◆ INFORMATION SUPPLIED

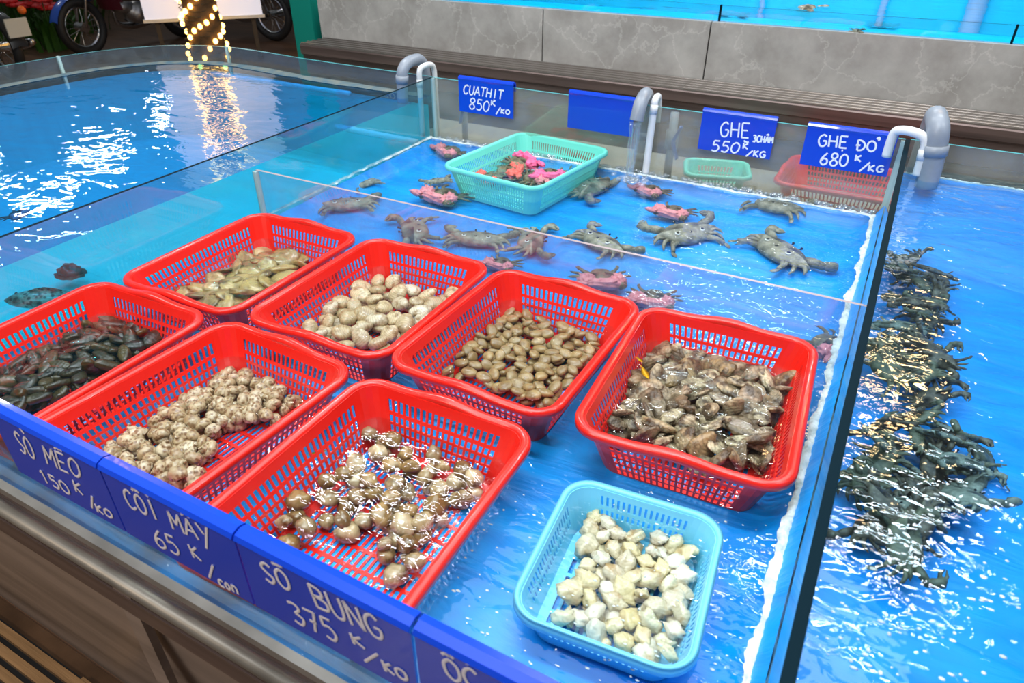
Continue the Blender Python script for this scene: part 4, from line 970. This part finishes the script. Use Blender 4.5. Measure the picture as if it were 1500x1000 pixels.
def bike(label,pf,pr,paint,bodym,flip=1):
    """pf, pr: ground points under front and rear wheels"""
    pf=Vector(pf); pr=Vector(pr); u=(pf-pr); wb_=u.length; a=math.atan2(u.y,u.x)
    t=thing('motorbike',label,'motorbike',pr,a); X=wb_; R0=.245
    wheel(t,(0,0,R0+.045),(0,1,0),R0); wheel(t,(X,0,R0+.045),(0,1,0),R0)
    def part(name,m,f,sm=True,lab=None):
        bm=bmesh.new(); f(bm); o=obj(name,bm,m,t,smooth=sm)
        if lab: o['label']=lab
    part('fork',chrome,lambda b:[tube(b,[(X,s*.07,.29),(X-.10,s*.07,.62),(X-.19,s*.06,.95)],.016,8) for s in (-1,1)])
    part('front_mudguard',paint,lambda b:grid(b,lambda i,j:Vector((X+math.cos(.3+2.0*i/10)*(R0+.075),(j-1)*.06,.29+math.sin(.3+2.0*i/10)*(R0+.075)-abs(j-1)*.02)),11,3))
    part('frame',bodym,lambda b:[tube(b,[(X-.2,0,.85),(X*.55,0,.42),(X*.40,0,.33),(0,.08,.30)],.028,8),tube(b,[(X-.2,0,.9),(X*.5,0,.70),(X*.1,0,.72),(-.1,0,.78)],.03,8)])
    part('leg_shield',bodym,lambda b:grid(b,lambda i,j:Vector((X-.26-.10*i/4-.03*abs(j-2),(j-2)*.09,.92-.5*i/4)),5,5))
    part('engine',alu,lambda b:[ball(b,(X*.46,0,.36),.14,(1.1,.8,.8)),cyl(b,(X*.46,-.10,.34),(X*.46,.10,.34),.10),tube(b,[(X*.50,0,.40),(X*.66,0,.44)],[.07,.055],10)])
    part('exhaust',chrome,lambda b:tube(b,smooth_path([(X*.62,-.10,.40),(X*.58,-.14,.24),(X*.40,-.15,.20),(X*.1,-.16,.26),(-.22,-.17,.34)],4),[.018,.018,.02,.022,.03,.035,.04,.045,.045,.045,.045,.045,.045,.045,.045,.04,.03],10))
    part('seat',rubber,lambda b:ball(b,(X*.22,0,.79),.1,(3.3,1.25,.6),14,8))
    part('side_panel',paint,lambda b:[ball(b,(X*.18,s*.10,.62),.1,(2.6,.4,1.0),12,8) for s in (-1,1)])
    part('headlamp',chrome,lambda b:ball(b,(X-.14,0,.98),.085,(.9,1.2,1)))
    part('handlebar',chrome,lambda b:tube(b,smooth_path([(X-.34,-.33,1.05),(X-.22,-.16,1.07),(X-.2,0,1.02),(X-.22,.16,1.07),(X-.34,.33,1.05)],4),.013,8))
    part('rear_mudguard',bodym,lambda b:grid(b,lambda i,j:Vector((math.cos(1.2+1.8*i/10)*(R0+.085),(j-1)*.07,.29+math.sin(1.2+1.8*i/10)*(R0+.085)-abs(j-1)*.02)),11,3))
    for s in (-1,1): part('tail_lamp',orange,lambda b:ball(b,(-.32,s*.12,.62),.035))
    part('number_plate',plate_m,lambda b:box(b,(-.40,-.095,.42),(-.385,.095,.57)),False)
    part('shock_absorber',chrome,lambda b:[cyl(b,(0,s*.10,.31),(X*.13,s*.10,.66),.018) for s in (-1,1)])
    part('foot_rest',rubber,lambda b:cyl(b,(X*.42,-.28,.25),(X*.42,.28,.25),.014))
    return t
bike('dark motorbike with a blue front mudguard left of the white board',P(133,82,0),P(245,55,0)+Vector((.15,.15,0)),bikebl,maroon)
bike('black motorbike parked behind the right half of the white board',P(285,50,0),P(404,60,0),bikeb,bikeb)
o=bike('motorbike at the left edge showing its pale number plate',P(-150,80,0),P(22,118,0),bikeb,bikeb)
# grass-like plants with red flowers
def plant(label,px,py,n,hh,flowers,seed,spread):
    random.seed(seed); p=P(px,py,0); t=thing('flowering_plant',label,'plant',p); 
    for k in range(n):
        a=random.uniform(0,2*PI); r=random.uniform(0,spread); b=Vector((math.cos(a)*r,math.sin(a)*r,0)); h=hh*random.uniform(.6,1.1); d=Vector((math.cos(a),math.sin(a),0))*random.uniform(.1,.5)*h
        s=Vector((-d.y,d.x,0)).normalized()*random.uniform(.018,.032)*1.3; bm=bmesh.new()
        def fn(i,j):
            q=i/6; w_=(1-q**1.8)*.9+.05
            return b+d*q**1.8+Vector((0,0,h*(q-.28*q**3)))+s*(j-1)*w_+Vector((0,0,-abs(j-1)*.008))
        grid(bm,fn,7,3); obj('blade',bm,leafm,t,smooth=True)
    for k in range(flowers):
        a=random.uniform(0,2*PI); r=random.uniform(0,spread*1.1); c=Vector((math.cos(a)*r,math.sin(a)*r,hh*random.uniform(.85,1.15))); bm=bmesh.new()
        bs=bmesh.new(); tube(bs,[(c.x*.6,c.y*.6,0),c],[.008,.005],5); obj('stalk',bs,leafm,t,smooth=True)
        for j in range(6):
            b_=j*PI/3; ball(bm,c+Vector((math.cos(b_)*.05,math.sin(b_)*.05,.01)),.045,(1,1,.5),7,5)
        obj('flower',bm,petal,t,smooth=True)
plant('bushy strap leaved plant with red flowers, leftmost by the pool',22,66,60,.50,16,3,.35)
plant('strap leaved plant with red flowers beside the left motorbike wheel',80,70,60,.48,14,4,.35)
plant('tall strap leaved plant behind the others at the left',50,40,60,.62,18,5,.45)
plant('leafy plant growing behind the blue mudguard of the left motorbike',118,45,40,.6,6,6,.35)
# dark far side of the street
bm=bmesh.new(); box(bm,(-16,12.5,0),(5,12.7,3.2)); obj('wall_far',bm,simple('dark_wall',(.03,.03,.03),.8,noise_amt=.5,nscale=3),kind='structure')
bm=bmesh.new(); box(bm,(-15.2,-3,0),(-15,12.5,3.2)); obj('wall_left',bm,simple('dark_hedge',(.02,.04,.015),.9,noise_amt=.6,nscale=5),kind='structure')
for o in list(bpy.data.objects):
    for k in ('_w','_l'):
        if k in o: del o[k]
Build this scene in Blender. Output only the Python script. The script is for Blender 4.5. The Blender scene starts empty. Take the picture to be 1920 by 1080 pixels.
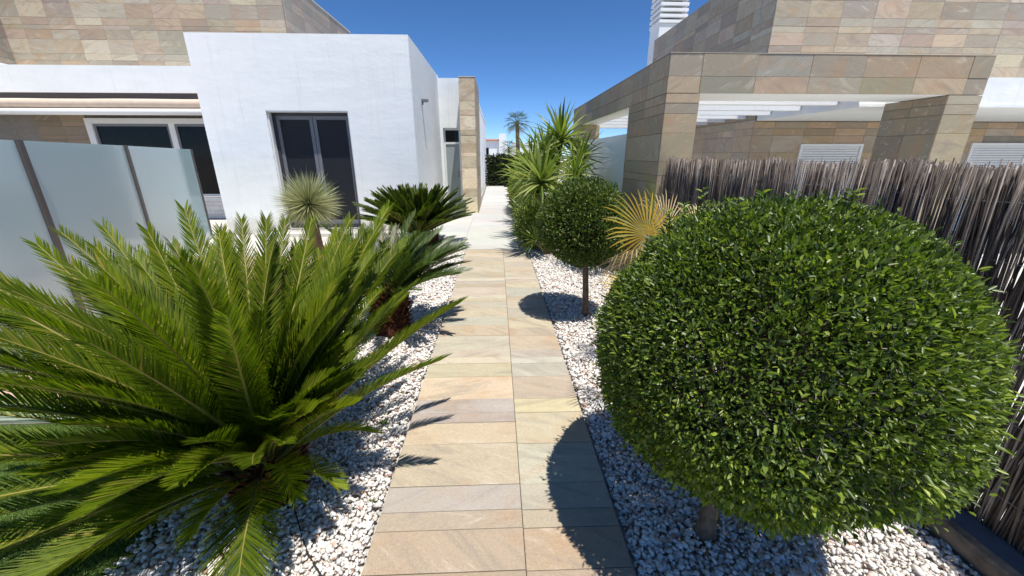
import bpy, math, random
import numpy as np
from mathutils import Vector, Matrix, Euler

SC = bpy.context.scene
COL = SC.collection
R = math.radians
rnd = random.Random(11)
NR = np.random.default_rng(7)

# ------------------------------------------------------------------ camera
EYE = 1.55
cam_data = bpy.data.cameras.new("camera")
cam = bpy.data.objects.new("camera", cam_data)
COL.objects.link(cam)
cam.location = (0, 0, EYE)
_p, _y = R(18.6), R(2.2)
_fw = Vector((math.sin(_y) * math.cos(_p), math.cos(_y) * math.cos(_p), -math.sin(_p)))
cam.rotation_mode = 'QUATERNION'
cam.rotation_quaternion = _fw.to_track_quat('-Z', 'Y')
cam_data.sensor_width = 36
cam_data.lens = 36 * 735 / 1920
cam_data.clip_start = 0.05
cam_data.clip_end = 2000
SC.camera = cam

# ------------------------------------------------------------------ light
SUN = Vector((0.145, -0.247, 0.958)).normalized()
world = bpy.data.worlds.new("World")
SC.world = world
world.use_nodes = True
wn = world.node_tree
wn.nodes.clear()
wo = wn.nodes.new('ShaderNodeOutputWorld')
wb = wn.nodes.new('ShaderNodeBackground')
ws = wn.nodes.new('ShaderNodeTexSky')
ws.sky_type = 'NISHITA'
ws.sun_disc = False
ws.sun_elevation = math.asin(SUN.z)
ws.sun_rotation = math.atan2(SUN.x, SUN.y)
ws.altitude = 100
ws.air_density = 0.5
ws.dust_density = 0.0
ws.ozone_density = 6.0
wb.inputs['Strength'].default_value = 0.12
wh = wn.nodes.new('ShaderNodeHueSaturation')
wh.inputs['Saturation'].default_value = 1.13
wn.links.new(ws.outputs[0], wh.inputs['Color'])
wn.links.new(wh.outputs[0], wb.inputs['Color'])
wn.links.new(wb.outputs[0], wo.inputs['Surface'])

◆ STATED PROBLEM
Leave out the pictures and quote exactly the lines from the one where "Build this scene" appears to the one where "SC.camera = cam" appears, both ends counted.

◆ EXERCISE ANSWER
Build this scene in Blender. Output only the Python script. The script is for Blender 4.5. The Blender scene starts empty. Take the picture to be 1920 by 1080 pixels.
import bpy, math, random
import numpy as np
from mathutils import Vector, Matrix, Euler

SC = bpy.context.scene
COL = SC.collection
R = math.radians
rnd = random.Random(11)
NR = np.random.default_rng(7)

# ------------------------------------------------------------------ camera
EYE = 1.55
cam_data = bpy.data.cameras.new("camera")
cam = bpy.data.objects.new("camera", cam_data)
COL.objects.link(cam)
cam.location = (0, 0, EYE)
_p, _y = R(18.6), R(2.2)
_fw = Vector((math.sin(_y) * math.cos(_p), math.cos(_y) * math.cos(_p), -math.sin(_p)))
cam.rotation_mode = 'QUATERNION'
cam.rotation_quaternion = _fw.to_track_quat('-Z', 'Y')
cam_data.sensor_width = 36
cam_data.lens = 36 * 735 / 1920
cam_data.clip_start = 0.05
cam_data.clip_end = 2000
SC.camera = cam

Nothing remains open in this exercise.